Tuesday, February 23, 2016

Putting the Society Under Protective Custody

I recently wrote a little blurb about the publishing of Huckleberry Finn and some reactions to it. In general, in the months after the  publication of The Adventures of Huckleberry Finn was published (1885), a Concord, Massachusetts, library banned the book, calling its subject matter “tawdry” and its narrative voice “coarse” and “ignorant.” In the 1950s, the book came under fire from African-American groups for being racist in its portrayal of black characters, despite the fact that it was seen by many as a strong criticism of racism and slavery. As recently as 1998, an Arizona parent sued her school district, claiming that making Twain’s novel required high school reading made already existing racial tensions even worse.
So it was banned by two groups, white and black. 

But in censorship there are no ties. Everyone loses. We have loads of examples of efforts throughout history of uncomfortable and simply hateful art and beliefs inflicted upon society. The problem is that such art does not scratch at a scab on the body politic, it is the scab. Sometimes the problem is significant, sometime, like a crucifix in urine, it is gratuitous. But outlawing it is not the answer. Outlawing hate speech would be like trying to outlaw hate itself.

Imagine the Athenians reacting to Lysistrata.” (It is a dirty anti-war comedy by the ancient Greek playwright Aristophanes, first staged in 411 BC.) It is the comic story of Lysistrata and her one woman's mission to end the Peloponnesian War, as she convinces the women of Greece to withhold sexual privileges from their husbands as a means of forcing the men to negotiate a peace. The Athenians were at war at the time--guys were dying--and the playwright was laughing at them.
We must be better people now. We have become much more refined. Now we do not struggle over plays, we struggle over words. We are actually banning words.


There is a legitimate objection when facing something like Finn: The problem with the quality of the understanding of the public. They simply might not get it. The first response to Taming of the Shrew might easily be anger if you are of a parochial mind. And it is especially difficult now as everyone is so tender; the outrage is so quick. But that was Bowdler's original concern; he did not think the audience up to it. They--in his case women and children--were so fragile as to be easily corrupted.
The Church thought that too. That's why they developed The Index. They were protecting those poor people, as we try now.

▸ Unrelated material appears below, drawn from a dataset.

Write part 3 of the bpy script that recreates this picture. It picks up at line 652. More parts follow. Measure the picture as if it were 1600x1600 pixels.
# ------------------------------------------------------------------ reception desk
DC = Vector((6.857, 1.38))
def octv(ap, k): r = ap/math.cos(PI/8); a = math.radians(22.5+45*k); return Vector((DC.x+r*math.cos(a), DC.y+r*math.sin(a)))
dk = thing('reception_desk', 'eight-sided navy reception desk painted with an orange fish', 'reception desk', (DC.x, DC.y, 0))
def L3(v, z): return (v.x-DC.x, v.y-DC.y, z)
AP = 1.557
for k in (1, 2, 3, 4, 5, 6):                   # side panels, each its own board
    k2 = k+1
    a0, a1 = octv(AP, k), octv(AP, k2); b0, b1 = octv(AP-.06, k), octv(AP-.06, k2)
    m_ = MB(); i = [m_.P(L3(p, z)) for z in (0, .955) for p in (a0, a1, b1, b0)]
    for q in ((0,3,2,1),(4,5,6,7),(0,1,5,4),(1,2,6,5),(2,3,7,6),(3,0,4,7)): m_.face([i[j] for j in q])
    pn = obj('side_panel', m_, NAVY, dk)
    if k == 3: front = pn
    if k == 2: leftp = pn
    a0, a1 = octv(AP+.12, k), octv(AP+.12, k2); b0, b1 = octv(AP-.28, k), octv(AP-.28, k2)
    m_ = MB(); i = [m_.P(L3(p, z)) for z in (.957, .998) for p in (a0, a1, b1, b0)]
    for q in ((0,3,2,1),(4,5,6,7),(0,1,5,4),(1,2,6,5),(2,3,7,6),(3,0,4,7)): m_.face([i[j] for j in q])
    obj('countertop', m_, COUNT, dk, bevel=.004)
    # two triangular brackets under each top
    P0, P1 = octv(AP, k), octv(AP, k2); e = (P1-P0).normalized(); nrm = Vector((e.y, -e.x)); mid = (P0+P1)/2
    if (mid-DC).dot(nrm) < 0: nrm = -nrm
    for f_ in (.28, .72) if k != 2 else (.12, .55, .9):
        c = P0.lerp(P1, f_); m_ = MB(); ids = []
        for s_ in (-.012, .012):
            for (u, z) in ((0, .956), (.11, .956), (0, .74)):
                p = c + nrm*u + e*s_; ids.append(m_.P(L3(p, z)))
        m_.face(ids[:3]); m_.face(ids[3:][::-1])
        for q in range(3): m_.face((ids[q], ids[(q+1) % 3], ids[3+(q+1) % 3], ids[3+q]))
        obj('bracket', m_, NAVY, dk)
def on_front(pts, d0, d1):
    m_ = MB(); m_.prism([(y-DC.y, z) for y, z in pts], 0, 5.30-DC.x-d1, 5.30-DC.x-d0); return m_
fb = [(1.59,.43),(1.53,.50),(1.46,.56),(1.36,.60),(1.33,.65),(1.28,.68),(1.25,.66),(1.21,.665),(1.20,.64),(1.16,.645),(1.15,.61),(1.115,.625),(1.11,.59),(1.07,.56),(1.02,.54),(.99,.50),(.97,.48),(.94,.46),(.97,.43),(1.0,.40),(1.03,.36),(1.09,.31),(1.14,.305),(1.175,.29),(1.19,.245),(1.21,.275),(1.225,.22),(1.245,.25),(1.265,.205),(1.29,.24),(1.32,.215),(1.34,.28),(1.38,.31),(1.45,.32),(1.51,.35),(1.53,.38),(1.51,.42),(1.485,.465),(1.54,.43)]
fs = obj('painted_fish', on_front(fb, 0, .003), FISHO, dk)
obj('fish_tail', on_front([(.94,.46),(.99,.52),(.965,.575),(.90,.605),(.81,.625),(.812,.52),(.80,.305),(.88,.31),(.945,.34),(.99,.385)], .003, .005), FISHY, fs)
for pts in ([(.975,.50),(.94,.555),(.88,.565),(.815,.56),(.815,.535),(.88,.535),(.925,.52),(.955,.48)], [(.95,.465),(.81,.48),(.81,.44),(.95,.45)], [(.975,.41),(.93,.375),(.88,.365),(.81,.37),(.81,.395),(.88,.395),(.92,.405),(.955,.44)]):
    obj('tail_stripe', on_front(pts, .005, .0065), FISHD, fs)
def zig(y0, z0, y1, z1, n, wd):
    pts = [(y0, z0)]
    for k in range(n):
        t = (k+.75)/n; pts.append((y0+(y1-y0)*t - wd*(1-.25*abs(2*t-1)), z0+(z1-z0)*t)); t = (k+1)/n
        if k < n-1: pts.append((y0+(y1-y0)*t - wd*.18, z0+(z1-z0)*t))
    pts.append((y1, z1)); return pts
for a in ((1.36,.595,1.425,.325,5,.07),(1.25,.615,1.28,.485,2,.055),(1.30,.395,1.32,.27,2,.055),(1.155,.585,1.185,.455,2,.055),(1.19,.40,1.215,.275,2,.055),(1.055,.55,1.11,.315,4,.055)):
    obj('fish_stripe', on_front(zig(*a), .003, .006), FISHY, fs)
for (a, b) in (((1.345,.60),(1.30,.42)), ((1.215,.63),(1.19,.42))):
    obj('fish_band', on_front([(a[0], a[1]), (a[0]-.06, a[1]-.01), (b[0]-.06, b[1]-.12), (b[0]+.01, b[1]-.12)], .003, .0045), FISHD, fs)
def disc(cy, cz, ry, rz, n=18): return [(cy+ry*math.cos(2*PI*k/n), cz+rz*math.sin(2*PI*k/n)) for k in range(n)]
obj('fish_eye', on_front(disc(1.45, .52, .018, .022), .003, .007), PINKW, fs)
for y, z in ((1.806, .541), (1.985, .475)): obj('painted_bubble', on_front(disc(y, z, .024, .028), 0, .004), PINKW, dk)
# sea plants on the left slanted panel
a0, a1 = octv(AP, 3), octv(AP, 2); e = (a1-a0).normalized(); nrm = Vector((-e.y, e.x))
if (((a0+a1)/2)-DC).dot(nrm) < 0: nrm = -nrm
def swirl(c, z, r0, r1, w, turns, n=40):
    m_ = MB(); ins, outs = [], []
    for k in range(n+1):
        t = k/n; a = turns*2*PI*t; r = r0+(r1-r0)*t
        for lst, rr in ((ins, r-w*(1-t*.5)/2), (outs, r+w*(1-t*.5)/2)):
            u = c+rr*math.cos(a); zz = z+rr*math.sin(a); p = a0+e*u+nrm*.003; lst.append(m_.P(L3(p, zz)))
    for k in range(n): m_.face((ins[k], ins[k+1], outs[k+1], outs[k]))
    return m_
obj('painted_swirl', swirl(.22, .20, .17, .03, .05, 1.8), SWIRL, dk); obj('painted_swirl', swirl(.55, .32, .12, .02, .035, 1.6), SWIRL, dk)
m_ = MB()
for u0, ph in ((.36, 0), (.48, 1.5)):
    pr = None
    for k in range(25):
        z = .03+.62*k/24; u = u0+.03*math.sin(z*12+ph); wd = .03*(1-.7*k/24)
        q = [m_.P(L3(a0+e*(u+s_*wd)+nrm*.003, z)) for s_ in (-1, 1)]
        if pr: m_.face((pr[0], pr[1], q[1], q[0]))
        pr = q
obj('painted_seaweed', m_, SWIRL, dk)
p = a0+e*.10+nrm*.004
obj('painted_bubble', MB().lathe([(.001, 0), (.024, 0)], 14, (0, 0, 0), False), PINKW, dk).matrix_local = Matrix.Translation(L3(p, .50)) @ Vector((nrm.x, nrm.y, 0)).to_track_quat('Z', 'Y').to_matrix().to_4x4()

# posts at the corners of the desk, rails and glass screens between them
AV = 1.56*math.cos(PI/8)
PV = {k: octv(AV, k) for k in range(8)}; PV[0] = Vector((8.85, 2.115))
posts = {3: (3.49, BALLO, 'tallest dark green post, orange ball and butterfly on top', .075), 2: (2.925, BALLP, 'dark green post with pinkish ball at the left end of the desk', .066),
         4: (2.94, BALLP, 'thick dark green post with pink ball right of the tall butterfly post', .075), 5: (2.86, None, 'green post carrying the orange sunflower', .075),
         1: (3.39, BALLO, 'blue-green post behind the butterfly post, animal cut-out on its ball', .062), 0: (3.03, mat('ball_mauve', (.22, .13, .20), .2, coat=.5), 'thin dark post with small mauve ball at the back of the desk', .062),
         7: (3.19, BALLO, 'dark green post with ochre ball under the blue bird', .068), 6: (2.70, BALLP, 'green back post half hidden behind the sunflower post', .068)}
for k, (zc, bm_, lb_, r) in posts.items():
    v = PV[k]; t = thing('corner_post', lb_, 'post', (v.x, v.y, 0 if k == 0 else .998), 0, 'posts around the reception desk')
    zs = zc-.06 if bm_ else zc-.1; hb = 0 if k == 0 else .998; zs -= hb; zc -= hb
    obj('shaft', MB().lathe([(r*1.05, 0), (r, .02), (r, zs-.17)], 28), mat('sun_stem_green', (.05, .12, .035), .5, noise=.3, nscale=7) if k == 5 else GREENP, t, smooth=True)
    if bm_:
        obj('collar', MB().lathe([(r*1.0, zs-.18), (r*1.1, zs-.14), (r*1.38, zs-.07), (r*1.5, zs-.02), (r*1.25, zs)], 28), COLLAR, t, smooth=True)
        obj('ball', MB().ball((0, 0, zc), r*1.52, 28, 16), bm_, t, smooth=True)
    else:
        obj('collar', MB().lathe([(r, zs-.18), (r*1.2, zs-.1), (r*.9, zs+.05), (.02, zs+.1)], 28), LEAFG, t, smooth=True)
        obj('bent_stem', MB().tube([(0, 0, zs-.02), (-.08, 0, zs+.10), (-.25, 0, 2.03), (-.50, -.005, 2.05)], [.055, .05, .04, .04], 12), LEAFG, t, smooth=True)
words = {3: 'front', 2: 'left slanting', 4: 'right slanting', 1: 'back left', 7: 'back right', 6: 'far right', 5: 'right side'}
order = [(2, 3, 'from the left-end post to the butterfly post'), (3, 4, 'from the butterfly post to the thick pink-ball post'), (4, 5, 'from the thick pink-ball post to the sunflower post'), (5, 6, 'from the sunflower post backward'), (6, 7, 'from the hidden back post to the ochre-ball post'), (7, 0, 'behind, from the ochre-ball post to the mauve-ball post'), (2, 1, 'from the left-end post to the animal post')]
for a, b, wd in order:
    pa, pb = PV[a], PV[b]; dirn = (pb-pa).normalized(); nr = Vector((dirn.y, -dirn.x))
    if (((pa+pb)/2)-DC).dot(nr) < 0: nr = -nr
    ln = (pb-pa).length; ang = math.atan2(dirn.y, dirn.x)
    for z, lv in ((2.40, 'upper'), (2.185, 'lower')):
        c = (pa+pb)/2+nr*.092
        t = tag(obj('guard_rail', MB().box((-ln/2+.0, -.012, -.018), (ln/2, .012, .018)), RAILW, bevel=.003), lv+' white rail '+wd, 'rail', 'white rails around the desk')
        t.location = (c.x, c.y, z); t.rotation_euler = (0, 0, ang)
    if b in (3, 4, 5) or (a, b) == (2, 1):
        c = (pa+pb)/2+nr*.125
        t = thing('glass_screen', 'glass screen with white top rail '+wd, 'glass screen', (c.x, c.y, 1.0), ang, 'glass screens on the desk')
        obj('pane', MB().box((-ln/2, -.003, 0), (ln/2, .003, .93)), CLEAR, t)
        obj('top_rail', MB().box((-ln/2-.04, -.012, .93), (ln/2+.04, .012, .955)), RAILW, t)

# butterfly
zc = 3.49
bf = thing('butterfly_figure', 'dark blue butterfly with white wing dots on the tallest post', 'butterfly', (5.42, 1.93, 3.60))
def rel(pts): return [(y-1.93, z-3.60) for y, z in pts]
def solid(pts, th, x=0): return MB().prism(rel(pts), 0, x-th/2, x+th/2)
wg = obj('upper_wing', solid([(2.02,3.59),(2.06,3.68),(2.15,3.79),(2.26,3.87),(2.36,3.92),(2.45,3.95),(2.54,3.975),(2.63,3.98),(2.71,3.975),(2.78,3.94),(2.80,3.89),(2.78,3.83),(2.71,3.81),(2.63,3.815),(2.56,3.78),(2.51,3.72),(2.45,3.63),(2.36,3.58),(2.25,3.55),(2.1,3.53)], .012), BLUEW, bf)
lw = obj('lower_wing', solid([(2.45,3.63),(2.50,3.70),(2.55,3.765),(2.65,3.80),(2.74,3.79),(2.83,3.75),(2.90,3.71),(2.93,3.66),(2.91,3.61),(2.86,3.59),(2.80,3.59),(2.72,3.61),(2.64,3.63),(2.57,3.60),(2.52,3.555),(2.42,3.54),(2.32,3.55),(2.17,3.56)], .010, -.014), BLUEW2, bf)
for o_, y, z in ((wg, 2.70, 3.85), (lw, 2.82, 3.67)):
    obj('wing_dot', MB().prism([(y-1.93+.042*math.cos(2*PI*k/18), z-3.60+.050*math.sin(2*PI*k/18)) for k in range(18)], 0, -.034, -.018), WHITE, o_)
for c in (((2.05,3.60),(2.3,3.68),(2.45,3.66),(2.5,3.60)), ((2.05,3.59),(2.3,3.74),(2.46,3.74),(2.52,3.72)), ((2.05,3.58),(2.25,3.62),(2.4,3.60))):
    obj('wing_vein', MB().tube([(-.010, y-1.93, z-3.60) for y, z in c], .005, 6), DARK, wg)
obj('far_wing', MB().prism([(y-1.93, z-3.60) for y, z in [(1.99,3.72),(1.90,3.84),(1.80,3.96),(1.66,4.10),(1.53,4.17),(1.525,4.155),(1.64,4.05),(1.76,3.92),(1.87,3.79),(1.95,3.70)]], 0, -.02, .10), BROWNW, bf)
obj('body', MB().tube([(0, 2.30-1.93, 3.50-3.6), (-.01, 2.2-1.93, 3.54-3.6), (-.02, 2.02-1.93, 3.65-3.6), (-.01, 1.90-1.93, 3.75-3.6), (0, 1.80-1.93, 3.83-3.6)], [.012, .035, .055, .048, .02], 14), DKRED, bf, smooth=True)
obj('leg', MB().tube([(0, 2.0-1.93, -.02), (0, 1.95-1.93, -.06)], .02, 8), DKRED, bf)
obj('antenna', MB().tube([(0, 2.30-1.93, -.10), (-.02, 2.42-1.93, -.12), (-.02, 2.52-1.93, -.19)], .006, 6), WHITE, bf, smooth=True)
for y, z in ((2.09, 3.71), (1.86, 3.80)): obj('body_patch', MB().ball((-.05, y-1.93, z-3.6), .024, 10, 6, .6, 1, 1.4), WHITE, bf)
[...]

The problem is simply bigger than that. If education is necessary, then let's do it. But the only thing censorship does is expose our unwillingness to confront and to solve problems. Or, worse, it exposes our fear that those offended cannot be taught, that the work cannot be explained because of the deficit in the audience. Sometimes the work does not deserve our efforts, as when people put crucifixes in urine and call it art, but still the solution is to confront it--or rise above it, not lynch the artist and burn his works.
These works require a response. The question is which response. And our choice is usually less a judgment of the work than of its audience.